Directive:
Look in the material below for the line with "Write part 2" and the line with "2, 3, 4, 13))", then set down exactly those two lines and all lines between, nothing more.

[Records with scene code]
********************
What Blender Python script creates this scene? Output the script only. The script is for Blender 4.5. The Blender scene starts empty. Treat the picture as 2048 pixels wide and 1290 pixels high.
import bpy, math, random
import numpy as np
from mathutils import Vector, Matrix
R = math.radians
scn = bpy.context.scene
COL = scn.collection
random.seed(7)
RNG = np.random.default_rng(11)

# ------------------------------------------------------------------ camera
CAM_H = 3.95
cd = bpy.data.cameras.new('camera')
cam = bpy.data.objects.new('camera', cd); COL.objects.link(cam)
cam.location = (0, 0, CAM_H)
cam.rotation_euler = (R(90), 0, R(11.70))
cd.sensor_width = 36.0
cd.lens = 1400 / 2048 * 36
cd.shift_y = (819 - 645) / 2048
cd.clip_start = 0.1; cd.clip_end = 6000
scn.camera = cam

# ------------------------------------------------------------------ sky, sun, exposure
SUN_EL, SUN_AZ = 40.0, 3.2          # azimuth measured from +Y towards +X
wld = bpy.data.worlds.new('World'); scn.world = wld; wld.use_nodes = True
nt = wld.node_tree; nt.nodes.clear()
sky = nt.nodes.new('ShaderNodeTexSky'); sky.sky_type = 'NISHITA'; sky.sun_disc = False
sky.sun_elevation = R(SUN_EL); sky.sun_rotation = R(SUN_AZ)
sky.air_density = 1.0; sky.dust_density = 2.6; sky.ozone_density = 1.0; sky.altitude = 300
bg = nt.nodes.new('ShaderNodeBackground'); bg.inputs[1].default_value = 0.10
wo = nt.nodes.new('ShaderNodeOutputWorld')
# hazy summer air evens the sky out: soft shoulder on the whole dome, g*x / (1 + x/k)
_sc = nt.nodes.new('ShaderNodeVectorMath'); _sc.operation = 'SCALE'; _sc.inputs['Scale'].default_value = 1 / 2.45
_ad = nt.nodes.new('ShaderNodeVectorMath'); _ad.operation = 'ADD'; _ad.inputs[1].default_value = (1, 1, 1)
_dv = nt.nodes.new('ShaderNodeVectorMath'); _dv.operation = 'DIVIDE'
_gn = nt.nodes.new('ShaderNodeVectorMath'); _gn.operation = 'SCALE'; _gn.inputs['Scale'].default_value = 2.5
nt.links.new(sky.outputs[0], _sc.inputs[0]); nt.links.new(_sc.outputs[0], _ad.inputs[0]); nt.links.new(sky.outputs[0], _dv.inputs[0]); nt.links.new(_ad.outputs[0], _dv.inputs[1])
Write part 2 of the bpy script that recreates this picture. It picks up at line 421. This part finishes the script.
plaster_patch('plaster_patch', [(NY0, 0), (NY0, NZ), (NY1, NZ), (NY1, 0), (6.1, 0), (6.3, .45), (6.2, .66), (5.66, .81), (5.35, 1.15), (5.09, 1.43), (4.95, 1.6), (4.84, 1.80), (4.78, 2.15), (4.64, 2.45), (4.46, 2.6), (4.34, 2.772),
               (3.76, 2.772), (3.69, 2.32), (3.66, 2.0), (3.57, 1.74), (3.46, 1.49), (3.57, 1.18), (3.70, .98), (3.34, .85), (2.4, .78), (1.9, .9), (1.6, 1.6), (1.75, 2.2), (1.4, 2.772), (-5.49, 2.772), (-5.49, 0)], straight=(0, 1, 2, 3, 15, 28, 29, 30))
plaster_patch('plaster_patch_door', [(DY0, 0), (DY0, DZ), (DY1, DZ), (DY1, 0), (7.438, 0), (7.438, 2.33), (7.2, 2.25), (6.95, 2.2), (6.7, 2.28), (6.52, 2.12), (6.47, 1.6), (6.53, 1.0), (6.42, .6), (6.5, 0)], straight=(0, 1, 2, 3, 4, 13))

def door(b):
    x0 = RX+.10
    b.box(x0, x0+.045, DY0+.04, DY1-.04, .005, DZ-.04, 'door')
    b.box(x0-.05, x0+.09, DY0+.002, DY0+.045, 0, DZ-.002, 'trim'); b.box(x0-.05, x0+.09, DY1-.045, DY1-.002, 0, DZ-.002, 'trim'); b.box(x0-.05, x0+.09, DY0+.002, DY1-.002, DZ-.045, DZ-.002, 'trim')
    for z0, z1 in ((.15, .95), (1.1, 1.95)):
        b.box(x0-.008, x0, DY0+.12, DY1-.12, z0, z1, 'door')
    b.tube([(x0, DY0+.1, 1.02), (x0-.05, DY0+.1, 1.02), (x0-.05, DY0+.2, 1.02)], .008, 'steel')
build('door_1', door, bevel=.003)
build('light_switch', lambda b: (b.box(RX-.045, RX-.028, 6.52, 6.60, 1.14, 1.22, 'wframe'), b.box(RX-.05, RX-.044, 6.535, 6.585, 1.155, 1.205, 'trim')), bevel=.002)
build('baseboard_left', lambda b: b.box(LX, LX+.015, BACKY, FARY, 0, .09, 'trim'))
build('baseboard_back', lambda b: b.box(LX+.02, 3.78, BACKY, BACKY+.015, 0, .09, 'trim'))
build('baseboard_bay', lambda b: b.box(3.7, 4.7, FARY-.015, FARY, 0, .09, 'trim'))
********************
The reply:
Write part 2 of the bpy script that recreates this picture. It picks up at line 421. This part finishes the script.
plaster_patch('plaster_patch', [(NY0, 0), (NY0, NZ), (NY1, NZ), (NY1, 0), (6.1, 0), (6.3, .45), (6.2, .66), (5.66, .81), (5.35, 1.15), (5.09, 1.43), (4.95, 1.6), (4.84, 1.80), (4.78, 2.15), (4.64, 2.45), (4.46, 2.6), (4.34, 2.772),
               (3.76, 2.772), (3.69, 2.32), (3.66, 2.0), (3.57, 1.74), (3.46, 1.49), (3.57, 1.18), (3.70, .98), (3.34, .85), (2.4, .78), (1.9, .9), (1.6, 1.6), (1.75, 2.2), (1.4, 2.772), (-5.49, 2.772), (-5.49, 0)], straight=(0, 1, 2, 3, 15, 28, 29, 30))
plaster_patch('plaster_patch_door', [(DY0, 0), (DY0, DZ), (DY1, DZ), (DY1, 0), (7.438, 0), (7.438, 2.33), (7.2, 2.25), (6.95, 2.2), (6.7, 2.28), (6.52, 2.12), (6.47, 1.6), (6.53, 1.0), (6.42, .6), (6.5, 0)], straight=(0, 1, 2, 3, 4, 13))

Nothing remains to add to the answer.